Como vimos, os resultados alcançados pelo processo de produção e

comercialização na Nova Santo Inácio Ranchinho não atingiram níveis

satisfatórios, comprometendo a capacidade produtiva do assentamento e,

conseqüentemente, a reprodução social dos agricultores. As políticas

públicas implementadas no assentamento não proporcionaram uma

garantia de renda mínima para os seus beneficiários.
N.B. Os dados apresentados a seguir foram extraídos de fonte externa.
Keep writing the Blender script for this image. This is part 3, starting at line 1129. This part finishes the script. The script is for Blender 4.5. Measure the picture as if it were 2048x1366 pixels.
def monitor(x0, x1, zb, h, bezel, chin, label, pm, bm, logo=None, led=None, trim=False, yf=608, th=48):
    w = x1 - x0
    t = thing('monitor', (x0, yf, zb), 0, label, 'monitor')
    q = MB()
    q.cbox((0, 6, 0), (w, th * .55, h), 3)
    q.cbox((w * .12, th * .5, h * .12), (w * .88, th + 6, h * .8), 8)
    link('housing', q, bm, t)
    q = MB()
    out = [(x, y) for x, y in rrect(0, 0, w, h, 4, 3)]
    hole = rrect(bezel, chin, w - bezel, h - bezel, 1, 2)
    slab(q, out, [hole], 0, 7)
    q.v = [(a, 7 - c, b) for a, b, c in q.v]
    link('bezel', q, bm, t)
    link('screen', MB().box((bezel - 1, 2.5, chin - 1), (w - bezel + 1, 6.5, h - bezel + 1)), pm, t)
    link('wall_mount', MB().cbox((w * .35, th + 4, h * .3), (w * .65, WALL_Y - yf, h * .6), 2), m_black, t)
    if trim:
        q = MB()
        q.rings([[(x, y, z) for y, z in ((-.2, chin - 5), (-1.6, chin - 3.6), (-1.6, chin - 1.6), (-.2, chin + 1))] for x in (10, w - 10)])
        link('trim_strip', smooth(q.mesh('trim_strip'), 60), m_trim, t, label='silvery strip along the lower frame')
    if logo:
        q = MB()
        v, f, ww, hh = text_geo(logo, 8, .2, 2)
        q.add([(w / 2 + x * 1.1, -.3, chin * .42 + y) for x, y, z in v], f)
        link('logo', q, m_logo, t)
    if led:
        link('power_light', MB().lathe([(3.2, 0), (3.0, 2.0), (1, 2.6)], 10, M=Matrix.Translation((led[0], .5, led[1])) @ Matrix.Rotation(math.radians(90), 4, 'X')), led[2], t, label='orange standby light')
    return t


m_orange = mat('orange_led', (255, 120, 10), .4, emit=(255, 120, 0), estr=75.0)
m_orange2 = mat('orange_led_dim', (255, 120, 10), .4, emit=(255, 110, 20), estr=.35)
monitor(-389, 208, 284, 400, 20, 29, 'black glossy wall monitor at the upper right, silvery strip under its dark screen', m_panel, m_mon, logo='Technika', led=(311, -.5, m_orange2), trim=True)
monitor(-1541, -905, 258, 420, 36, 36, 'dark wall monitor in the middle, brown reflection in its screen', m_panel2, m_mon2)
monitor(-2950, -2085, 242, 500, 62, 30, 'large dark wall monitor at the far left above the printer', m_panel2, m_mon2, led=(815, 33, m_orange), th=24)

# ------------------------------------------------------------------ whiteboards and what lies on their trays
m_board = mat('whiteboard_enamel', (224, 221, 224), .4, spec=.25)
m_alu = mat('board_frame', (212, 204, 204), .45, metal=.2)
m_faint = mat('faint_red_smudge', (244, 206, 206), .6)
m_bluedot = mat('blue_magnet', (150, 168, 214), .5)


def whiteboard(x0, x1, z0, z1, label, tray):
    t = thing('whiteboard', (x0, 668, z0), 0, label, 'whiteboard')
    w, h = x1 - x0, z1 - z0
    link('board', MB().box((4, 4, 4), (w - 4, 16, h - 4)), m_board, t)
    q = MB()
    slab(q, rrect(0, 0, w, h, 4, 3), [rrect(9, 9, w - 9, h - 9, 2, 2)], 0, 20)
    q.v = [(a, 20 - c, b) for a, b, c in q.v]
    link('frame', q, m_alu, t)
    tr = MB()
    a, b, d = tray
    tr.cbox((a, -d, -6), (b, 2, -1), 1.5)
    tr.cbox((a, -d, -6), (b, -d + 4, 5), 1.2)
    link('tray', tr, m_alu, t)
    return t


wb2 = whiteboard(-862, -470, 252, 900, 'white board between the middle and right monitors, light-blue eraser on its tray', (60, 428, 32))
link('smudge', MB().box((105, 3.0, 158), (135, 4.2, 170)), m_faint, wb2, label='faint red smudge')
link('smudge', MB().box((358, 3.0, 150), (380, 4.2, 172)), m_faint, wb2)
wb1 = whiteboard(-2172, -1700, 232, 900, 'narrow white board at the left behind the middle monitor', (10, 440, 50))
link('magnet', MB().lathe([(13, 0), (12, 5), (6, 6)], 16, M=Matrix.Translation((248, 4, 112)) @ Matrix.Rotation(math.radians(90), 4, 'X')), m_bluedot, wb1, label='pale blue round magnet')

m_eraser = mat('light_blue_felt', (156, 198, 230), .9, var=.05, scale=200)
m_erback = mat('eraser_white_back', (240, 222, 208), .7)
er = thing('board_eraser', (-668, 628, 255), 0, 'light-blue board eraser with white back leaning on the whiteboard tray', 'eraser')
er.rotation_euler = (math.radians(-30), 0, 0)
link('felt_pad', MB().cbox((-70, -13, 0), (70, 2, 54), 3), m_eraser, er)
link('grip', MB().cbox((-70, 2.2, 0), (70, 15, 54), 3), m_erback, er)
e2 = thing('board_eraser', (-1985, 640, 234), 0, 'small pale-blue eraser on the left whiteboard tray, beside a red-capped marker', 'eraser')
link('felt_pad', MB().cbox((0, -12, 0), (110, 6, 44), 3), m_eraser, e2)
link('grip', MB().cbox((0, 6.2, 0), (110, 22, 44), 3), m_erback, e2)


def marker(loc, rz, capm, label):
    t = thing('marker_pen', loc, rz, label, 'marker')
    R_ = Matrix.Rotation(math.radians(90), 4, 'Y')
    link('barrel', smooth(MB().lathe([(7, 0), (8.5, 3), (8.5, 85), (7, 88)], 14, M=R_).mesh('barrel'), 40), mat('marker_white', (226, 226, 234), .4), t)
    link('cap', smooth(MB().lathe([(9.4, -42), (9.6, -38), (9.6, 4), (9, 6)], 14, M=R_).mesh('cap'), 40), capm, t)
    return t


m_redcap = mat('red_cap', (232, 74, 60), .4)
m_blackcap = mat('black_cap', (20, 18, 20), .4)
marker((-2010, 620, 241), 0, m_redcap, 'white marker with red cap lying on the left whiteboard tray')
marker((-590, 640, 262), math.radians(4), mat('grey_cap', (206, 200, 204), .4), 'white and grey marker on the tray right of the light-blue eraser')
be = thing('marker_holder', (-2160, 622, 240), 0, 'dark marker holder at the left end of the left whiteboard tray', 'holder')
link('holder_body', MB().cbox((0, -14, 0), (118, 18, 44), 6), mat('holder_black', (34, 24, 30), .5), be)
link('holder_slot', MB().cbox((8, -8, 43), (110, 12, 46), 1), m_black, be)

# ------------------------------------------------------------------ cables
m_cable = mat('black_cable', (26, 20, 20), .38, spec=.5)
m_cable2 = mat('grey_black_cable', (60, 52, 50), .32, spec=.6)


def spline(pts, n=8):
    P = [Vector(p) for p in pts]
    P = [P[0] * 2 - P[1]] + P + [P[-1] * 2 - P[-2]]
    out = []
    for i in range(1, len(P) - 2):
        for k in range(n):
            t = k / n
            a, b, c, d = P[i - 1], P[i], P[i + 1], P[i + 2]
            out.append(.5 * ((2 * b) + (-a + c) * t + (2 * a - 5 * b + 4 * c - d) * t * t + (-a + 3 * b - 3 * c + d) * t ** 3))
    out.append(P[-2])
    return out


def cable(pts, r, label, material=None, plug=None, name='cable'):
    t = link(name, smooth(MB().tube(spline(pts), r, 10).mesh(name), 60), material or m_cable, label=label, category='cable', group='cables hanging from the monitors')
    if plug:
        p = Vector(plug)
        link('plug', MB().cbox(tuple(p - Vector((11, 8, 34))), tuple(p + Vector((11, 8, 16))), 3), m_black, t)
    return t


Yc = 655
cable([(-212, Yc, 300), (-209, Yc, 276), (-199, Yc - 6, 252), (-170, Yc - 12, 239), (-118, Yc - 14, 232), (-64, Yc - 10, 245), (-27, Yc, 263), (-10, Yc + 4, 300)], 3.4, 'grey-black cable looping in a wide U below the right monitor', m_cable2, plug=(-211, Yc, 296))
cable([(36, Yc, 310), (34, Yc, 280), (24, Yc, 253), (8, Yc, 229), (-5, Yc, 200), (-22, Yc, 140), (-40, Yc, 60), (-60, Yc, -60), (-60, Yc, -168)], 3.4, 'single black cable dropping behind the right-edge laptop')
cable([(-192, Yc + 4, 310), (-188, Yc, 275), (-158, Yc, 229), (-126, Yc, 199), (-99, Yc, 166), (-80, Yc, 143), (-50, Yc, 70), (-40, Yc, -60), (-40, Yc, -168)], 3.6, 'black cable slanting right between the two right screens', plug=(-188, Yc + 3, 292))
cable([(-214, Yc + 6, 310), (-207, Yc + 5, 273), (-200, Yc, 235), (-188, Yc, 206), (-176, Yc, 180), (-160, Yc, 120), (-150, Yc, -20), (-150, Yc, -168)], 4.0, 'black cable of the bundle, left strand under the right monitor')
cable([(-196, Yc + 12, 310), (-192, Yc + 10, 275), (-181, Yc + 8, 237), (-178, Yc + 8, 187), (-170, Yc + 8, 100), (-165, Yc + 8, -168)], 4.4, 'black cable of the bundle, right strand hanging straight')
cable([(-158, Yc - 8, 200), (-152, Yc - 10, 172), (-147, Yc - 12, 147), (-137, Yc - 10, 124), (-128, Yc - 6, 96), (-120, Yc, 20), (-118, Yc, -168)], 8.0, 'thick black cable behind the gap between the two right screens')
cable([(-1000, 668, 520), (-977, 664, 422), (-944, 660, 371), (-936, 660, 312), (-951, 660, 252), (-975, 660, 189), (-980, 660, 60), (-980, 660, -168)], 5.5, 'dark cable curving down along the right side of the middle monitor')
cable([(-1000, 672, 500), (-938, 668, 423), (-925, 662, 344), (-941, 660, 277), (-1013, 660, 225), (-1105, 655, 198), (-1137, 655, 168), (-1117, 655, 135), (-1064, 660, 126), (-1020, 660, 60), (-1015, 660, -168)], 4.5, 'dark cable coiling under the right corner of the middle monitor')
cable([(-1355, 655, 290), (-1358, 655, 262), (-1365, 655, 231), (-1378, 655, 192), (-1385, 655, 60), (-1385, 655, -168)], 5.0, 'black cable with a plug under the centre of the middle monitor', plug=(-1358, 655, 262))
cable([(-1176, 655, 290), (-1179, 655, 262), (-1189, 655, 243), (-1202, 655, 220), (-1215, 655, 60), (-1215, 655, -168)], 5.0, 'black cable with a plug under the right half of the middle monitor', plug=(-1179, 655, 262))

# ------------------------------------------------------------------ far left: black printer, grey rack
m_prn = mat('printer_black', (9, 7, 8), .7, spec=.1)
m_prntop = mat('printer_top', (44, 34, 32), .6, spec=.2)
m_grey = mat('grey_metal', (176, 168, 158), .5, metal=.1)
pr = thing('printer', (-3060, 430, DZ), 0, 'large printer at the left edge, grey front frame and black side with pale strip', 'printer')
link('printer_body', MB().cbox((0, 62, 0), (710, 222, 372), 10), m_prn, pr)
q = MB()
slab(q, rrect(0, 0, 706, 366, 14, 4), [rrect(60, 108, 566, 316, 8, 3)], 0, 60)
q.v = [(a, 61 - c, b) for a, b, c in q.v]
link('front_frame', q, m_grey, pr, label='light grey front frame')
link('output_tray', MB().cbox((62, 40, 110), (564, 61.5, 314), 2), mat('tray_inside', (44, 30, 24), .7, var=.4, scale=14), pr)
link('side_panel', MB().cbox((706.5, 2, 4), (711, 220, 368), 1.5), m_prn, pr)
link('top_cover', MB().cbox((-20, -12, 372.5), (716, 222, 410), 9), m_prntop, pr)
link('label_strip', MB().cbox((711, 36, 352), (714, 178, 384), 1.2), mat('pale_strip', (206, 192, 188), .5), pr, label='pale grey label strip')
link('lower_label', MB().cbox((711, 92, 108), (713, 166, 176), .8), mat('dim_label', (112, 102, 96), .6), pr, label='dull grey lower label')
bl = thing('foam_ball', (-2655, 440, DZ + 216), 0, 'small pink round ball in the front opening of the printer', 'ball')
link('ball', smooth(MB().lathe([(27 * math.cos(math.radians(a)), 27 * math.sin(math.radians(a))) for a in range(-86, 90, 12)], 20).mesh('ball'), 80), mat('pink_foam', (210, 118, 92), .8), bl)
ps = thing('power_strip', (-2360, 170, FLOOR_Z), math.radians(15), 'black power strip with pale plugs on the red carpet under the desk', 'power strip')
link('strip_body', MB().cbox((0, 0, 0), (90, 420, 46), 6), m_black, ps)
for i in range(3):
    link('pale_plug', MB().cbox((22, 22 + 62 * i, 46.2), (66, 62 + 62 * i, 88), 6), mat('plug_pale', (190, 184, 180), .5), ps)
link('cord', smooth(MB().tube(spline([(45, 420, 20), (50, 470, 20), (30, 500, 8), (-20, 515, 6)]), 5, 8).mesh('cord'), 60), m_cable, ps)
Ao contrário, os

agricultores permaneceram à margem do desenvolvimento econômico, em

situação extremamente desfavorável para competir em um mercado no

qual prevalece a hegemonia da grande empresa e dos grandes negócios

agroindustriais.

Desse modo, a visão de que o mundo das relações econômicas que

se implantaria no assentamento seria a continuidade de um certo mundo

comunitário estabelecido na fase de acampamento permaneceu no plano

de uma cidadania utópica, ou de um mundo encantado em que se busca

lutar por uma situação ideal fundamentada na igualdade, como afirma

ABRAMOVAY (1994-b).

Na verdade, a realidade vivenciada no assentamento é a “realidade

da sociedade capitalista, onde se tem um mercado, desigualdade,

despersonalização das relações econômicas e assim por diante”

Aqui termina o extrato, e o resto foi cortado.